The Herod Antipas-Herodias marriage clearly violated Leviticus 18:16: “Do not have sexual relations with your brother’s wife; that would dishonor your brother.” John the Baptist refused to sit by as Herod and Herodias defiled God’s law, and denounced them publicly, drawing the wrath of the sinful couple. As a result, John was arrested.

Antipas and John the Baptist
Once John was in prison, though, a strange thing happened: Herod came to admire John and enjoyed listening to him (Mark 6:20). Herodias, however, wanted him dead. To protect John from her, Herod had John locked up in his prison at Machaerus, located east of the Dead Sea.

Also by marrying Herodias, Herod Antipas became the stepfather of Herodias’ teenage daughter. According to acclaimed historian Josephus, that daughter’s name was Salome. In a few years, she would marry the previously mentioned Phillip II, tetrarch of Iturea and Traconitis. Phillip II was Salome’s step-uncle.

More importantly, however, was that Salome would join her mother Herodias to create a fusion of evil so great that even Herod Antipas could not stand against them.

Michael York as John the Baptist in “Jesus of Nazareth”
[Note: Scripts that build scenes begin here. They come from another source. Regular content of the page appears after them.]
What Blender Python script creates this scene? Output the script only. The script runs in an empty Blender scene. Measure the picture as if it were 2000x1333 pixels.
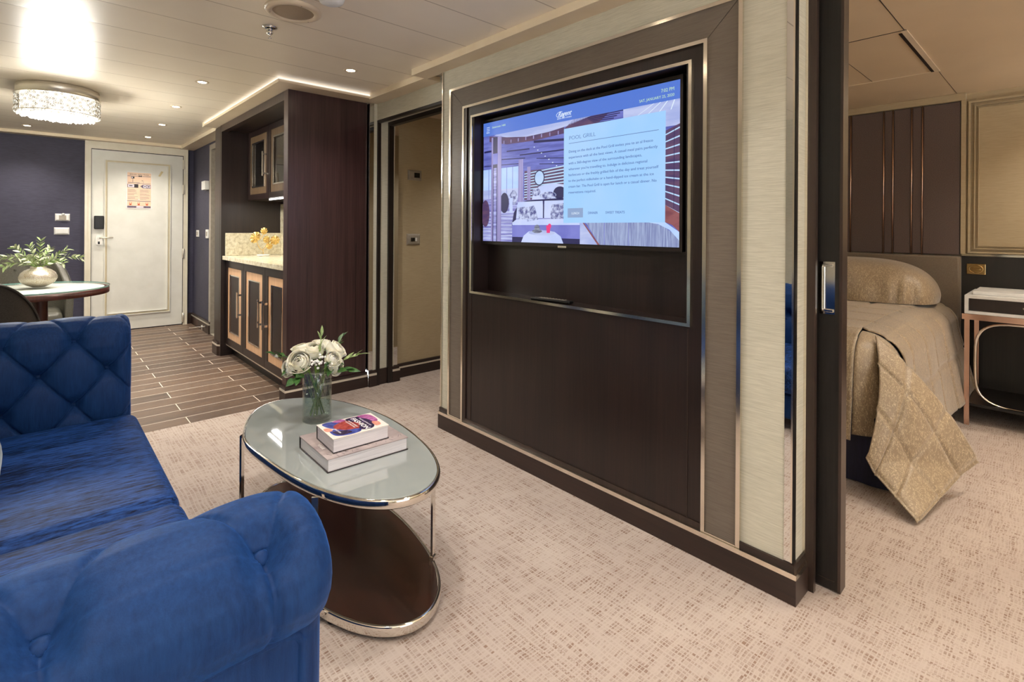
import bpy, bmesh, math, random
from mathutils import Vector, Matrix
R = math.radians
PI = math.pi
random.seed(7)
scn = bpy.context.scene
col = scn.collection

# ------------------------------------------------------------------ camera
CAM_H = 1.2
YAW = math.atan2(878.0, 1000.0)
ROLL = 0.0066
cam_d = bpy.data.cameras.new('camera')
cam = bpy.data.objects.new('camera', cam_d)
col.objects.link(cam)
cam.matrix_world = Matrix.Translation((0, 0, CAM_H)) @ Matrix.Rotation(-YAW, 4, 'Z') @ Matrix.Rotation(R(90), 4, 'X') @ Matrix.Rotation(ROLL, 4, 'Z')
cam_d.sensor_width = 36.0
cam_d.lens = 18.0
cam_d.shift_x = (1000 - 952) / 2000.0
cam_d.shift_y = -(666.5 - 447) / 2000.0
cam_d.clip_start = 0.02
scn.camera = cam

# ------------------------------------------------------------------ exposure, world
EXPOSURE = 0.3
scn.view_settings.view_transform = 'Standard'
scn.view_settings.look = 'None'
scn.view_settings.gamma = 1.0
scn.view_settings.use_curve_mapping = False
scn.view_settings.exposure = EXPOSURE
scn.cycles.caustics_reflective = False
scn.cycles.caustics_refractive = False
scn.cycles.sample_clamp_indirect = 6.0
scn.cycles.max_bounces = 10
world = bpy.data.worlds.new('world')
scn.world = world
world.use_nodes = True
wn = world.node_tree.nodes['Background']
wn.inputs[0].default_value = (0.90, 0.94, 1.0, 1)
wn.inputs[1].default_value = 3.2

CEIL = 2.18
WARM = (1.0, 0.91, 0.78)
NEUTRAL = (1.0, 0.94, 0.88)
COOL = (1.0, 0.94, 0.86)


def lamp(name, kind, loc, energy, color, parent=None, **kw):
    d = bpy.data.lights.new(name, kind)
    d.energy = energy
    d.color = color
    for k, v in kw.items():
        setattr(d, k, v)
    o = bpy.data.objects.new(name, d)
    o.location = loc
    col.objects.link(o)
    if parent:
        o.parent = parent
        o.matrix_parent_inverse = parent.matrix_world.inverted()
    return o


# ------------------------------------------------------------------ helpers
def lin(c):
    return tuple((x / 255 / 12.92 if x / 255 <= 0.04045 else ((x / 255 + 0.055) / 1.055) ** 2.4) for x in c)


def S(r, g, b):
    return lin((r, g, b)) + (1,)


def newmat(name):
    m = bpy.data.materials.new(name)
    m.use_nodes = True
    nt = m.node_tree
    return m, nt, nt.nodes['Principled BSDF']


def mathn(nt, op, a, b=None, c=None):
    n = nt.nodes.new('ShaderNodeMath')
    n.operation = op
    for i, v in enumerate((a, b, c)):
        if v is None:
            continue
        if isinstance(v, (int, float)):
            n.inputs[i].default_value = v
        else:
            nt.links.new(v, n.inputs[i])
    return n.outputs[0]


def coords(nt, scale=(1, 1, 1), loc=(0, 0, 0), rot=(0, 0, 0)):
    tc = nt.nodes.new('ShaderNodeNewGeometry')
    mp = nt.nodes.new('ShaderNodeMapping')
    mp.inputs['Location'].default_value = loc
    mp.inputs['Rotation'].default_value = rot
    mp.inputs['Scale'].default_value = scale
    nt.links.new(tc.outputs['Position'], mp.inputs['Vector'])
    return mp.outputs[0]


def noise(nt, vec, scale=1.0, detail=3.0, rough=0.55, dist=0.0):
    n = nt.nodes.new('ShaderNodeTexNoise')
    n.inputs['Scale'].default_value = scale
    n.inputs['Detail'].default_value = detail
    n.inputs['Roughness'].default_value = rough
    n.inputs['Distortion'].default_value = dist
    nt.links.new(vec, n.inputs['Vector'])
    return n.outputs['Fac']


def ramp(nt, fac, stops):
    n = nt.nodes.new('ShaderNodeValToRGB')
    e = n.color_ramp.elements
    while len(e) < len(stops):
        e.new(0.5)
    for i, (p, c) in enumerate(stops):
        e[i].position = p
        e[i].color = c if len(c) == 4 else (*c, 1)
    nt.links.new(fac, n.inputs[0])
    return n.outputs[0]


def mixc(nt, fac, a, b, mode='MIX'):
    n = nt.nodes.new('ShaderNodeMix')
    n.data_type = 'RGBA'
    n.blend_type = mode
    for i, v in ((0, fac), (6, a), (7, b)):
        if isinstance(v, (int, float)):
            n.inputs[i].default_value = v
        elif isinstance(v, tuple):
            n.inputs[i].default_value = v
        else:
            nt.links.new(v, n.inputs[i])
    return n.outputs[2]


def bump(nt, bs, h, strength=0.3, dist=0.002):
    b = nt.nodes.new('ShaderNodeBump')
    b.inputs['Strength'].default_value = strength
    b.inputs['Distance'].default_value = dist
    nt.links.new(h, b.inputs['Height'])
    nt.links.new(b.outputs[0], bs.inputs['Normal'])


def pm(name, c1, c2=None, scale=(30, 30, 30), detail=3, lo=0.35, hi=0.65, rough=0.5, metal=0.0, bmp=0.0, bd=0.002,
       coat=0.0, sheen=0.0, sheen_tint=None, trans=0.0, ior=1.45, spec=0.5, coat_rough=0.05, alpha=1.0, aniso=0.0):
    """noise-varied principled material; colours are sRGB tuples"""
    m, nt, bs = newmat(name)
    c1 = S(*c1)
    c2 = S(*c2) if c2 else tuple(min(1, x * 1.12) for x in c1[:3]) + (1,)
    v = coords(nt, scale)
    f = noise(nt, v, 1.0, detail)
    nt.links.new(ramp(nt, f, [(lo, c1), (hi, c2)]), bs.inputs['Base Color'])
    bs.inputs['Roughness'].default_value = rough
    bs.inputs['Metallic'].default_value = metal
    bs.inputs['Specular IOR Level'].default_value = spec
    bs.inputs['IOR'].default_value = ior
    bs.inputs['Coat Weight'].default_value = coat
    bs.inputs['Coat Roughness'].default_value = coat_rough
    bs.inputs['Transmission Weight'].default_value = trans
    bs.inputs['Alpha'].default_value = alpha
    bs.inputs['Anisotropic'].default_value = aniso
    if sheen:
        bs.inputs['Sheen Weight'].default_value = sheen
        bs.inputs['Sheen Roughness'].default_value = 0.35
        if sheen_tint:
            bs.inputs['Sheen Tint'].default_value = S(*sheen_tint)
    if bmp:
        bump(nt, bs, f, bmp, bd)
    return m


def em(name, c, strength=1.0, vary=None, scale=(20, 20, 20)):
    m, nt, bs = newmat(name)
    k = strength / (2 ** EXPOSURE)
    c1 = S(*c)
    bs.inputs['Base Color'].default_value = (0, 0, 0, 1)
    bs.inputs['Roughness'].default_value = 0.25
    f = noise(nt, coords(nt, scale), 1.0, 3)
    c2 = S(*vary) if vary else c1
    nt.links.new(ramp(nt, f, [(0.38, c1), (0.62, c2)]), bs.inputs['Emission Color'])
    bs.inputs['Emission Strength'].default_value = k
    return m


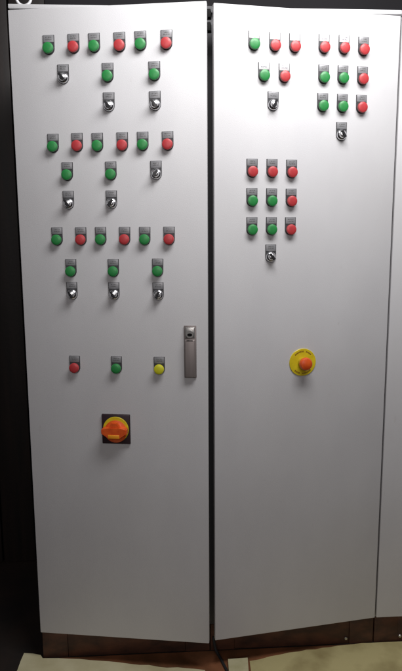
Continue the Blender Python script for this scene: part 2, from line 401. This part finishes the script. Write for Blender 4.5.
# ------------------------------------------------------------------ floor litter in front of the plinth
def sheet(name, pts, z0, z1, m, jitter=.004):
    out = []
    for (a, b) in zip(pts, pts[1:]+pts[:1]):
        L = (Vector(b)-Vector(a)).length; n = max(1, int(L/.03)) if L < .6 and min(a[1], b[1]) > -.2 else 1
        for i in range(n):
            t = i/n; q = (a[0]+(b[0]-a[0])*t, a[1]+(b[1]-a[1])*t)
            if i: q = (q[0]+random.uniform(-jitter, jitter), q[1]+random.uniform(-jitter, jitter))
            out.append(q)
    bm = bmesh.new(); lo = [bm.verts.new((x, y, z0)) for x, y in out]; hi = [bm.verts.new((x, y, z1)) for x, y in out]
    bm.faces.new(hi); bm.faces.new(lo[::-1])
    for i in range(len(out)): j = (i+1) % len(out); bm.faces.new((lo[i], lo[j], hi[j], hi[i]))
    return obj(name, bm, m)
tag(sheet('board_sheet', [(-.672, .045), (-.61, .030), (-.60, .012), (-.543, .008), (-.395, -.016), (-.252, -.048), (-.026, -.090), (-.02, -.42), (-.72, -.46), (-.676, -.041)], .0, .006, board),
    'pale cream board lying on the floor below the left cabinet', 'board')
tag(sheet('board_sheet', [(.135, -.052), (.211, -.033), (.320, -.014), (.409, .000), (.500, .010), (.593, .015), (1.35, .015), (1.35, -.55), (.112, -.50)], .0, .004, board_w),
    'worn olive yellow board on the floor below the emergency stop cabinet', 'board')
tag(sheet('foam_block', [(.058, -.052), (.128, -.050), (.122, -.120), (.054, -.124)], .0, .016, foam, .001),
    'small pale block on the floor beside the dark cable', 'block')
tag(sheet('floor_mat', [(-.56, .014), (.60, .014), (.62, -.45), (-.60, -.45)], .0, .0022, matb, .002),
    'reddish brown mat between the pale boards along the foot of the cabinets', 'mat')
bm = bmesh.new()
path = [(.012, .012, .060), (.014, .004, .040), (.018, -.004, .022), (.026, -.018, .010), (.034, -.040, .0075), (.042, -.070, .0055), (.050, -.11, .0055), (.047, -.17, .0055), (.03, -.25, .0055), (.02, -.40, .0055)]
sm = []
for i in range(len(path)-1):
    for t in (0, .25, .5, .75):
        P = [Vector(path[min(max(i+k, 0), len(path)-1)]) for k in (-1, 0, 1, 2)]
        sm.append(.5*((2*P[1])+(P[2]-P[0])*t+(2*P[0]-5*P[1]+4*P[2]-P[3])*t*t+(-P[0]+3*P[1]-3*P[2]+P[3])*t**3))
tube(bm, sm, .0050); tag(obj('cable', bm, rubber), 'dark cable hanging from between the two cabinets onto the floor', 'cable')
John the Baptist had been imprisoned in Machaerus for 2 years when Herod decided to commemorate his birthday with a raucous party at his Machaerus palace. The wine was plentiful, as were the exotic appetizers such as jellyfish and fungi, staple fare of wealthy pagans. Main courses included flamingo tongues, wild boar, and lobster truffles. Entertainment featured exotic dancers – one of whom was Salome.

Deadly Dance
With John the Baptist imprisoned deep below the riotous affair, Herod asked his stepdaughter Salome to dance for him. She agreed, and delighted him with a lewd performance. As a reward for her efforts, Herod offered Salome anything she desired – “up to half my kingdom” – before all of his guests.

The alcohol had blurred his reasoning; he forgot whose daughter Salome was. Consulting with Herodias, Salome expressed her wishes to Herod: “I want you to give me right now the head of John the Baptist on a platter” (Mark 6:25).

Isabel Mestres as Solome in “Jesus of Nazareth

Herod was mortified and attempted to talk Salome out of it, but she insisted, telling him that he had made the promise before all the important officials of the kingdom, officials who would forever condemn Herod as incapable of fulfilling his vows. Politically motivated, Herod succumbed to the wishes of the teen dancing girl.

Herod’s Confusion
Soon after, news of Jesus’ ministry began to spread, confusing the guilt-ridden Herod, who said: “John, the man I beheaded, has been raised from the dead!” (Mark 6:16). Herod could not forget the evil he had committed in sentencing John to death. His guilt was so great that it led him to believe that John had come back to life.

Such was the conclusion of a man whose life was forged by decades of debauchery, godlessness, and evil – and this despite the fact he could have talked with John the Baptist – and repented – whenever he desired!